California parole board denies release for Erik Menendez due to misbehavior in prison
Briefly

Erik Menendez was denied parole for three years after a parole board found him unsuitable primarily because of his prison behavior. Two commissioners questioned him during an all-day hearing about why he committed the 1989 murders of his parents and about rule violations in prison. The decision came despite family advocacy and a recent sentence reduction that made him immediately eligible for parole. His brother Lyle faces a parole hearing the following day at the same San Diego prison. The brothers were convicted in 1996 of killing their parents; defenses claimed years of sexual abuse while prosecutors alleged a motive of seeking inheritance.
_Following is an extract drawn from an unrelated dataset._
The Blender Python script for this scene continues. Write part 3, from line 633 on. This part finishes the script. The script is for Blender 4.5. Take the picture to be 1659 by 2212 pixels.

A panel of two California commissioners denied Menendez parole for three years, after which he will be eligible again, in a case that continues to fascinate the public. A parole hearing for his brother Lyle Menendez, who is being held at the same prison in San Diego, is scheduled for Friday morning. The two commissioners determined that Menendez should not be freed after an all-day hearing during which they questioned him about why he committed the crime and violated prison rules.
The parole hearings marked the closest they have come to winning freedom since their convictions almost 30 years ago for murdering their parents. The brothers were sentenced to life in prison in 1996 for fatally shooting their father, Jose Menendez, and mother, Kitty Menendez, in their Beverly Hills mansion. While defense attorneys argued that the brothers acted out of self-defense after years of sexual abuse by their father, prosecutors said the brothers sought a multimillion-dollar inheritance.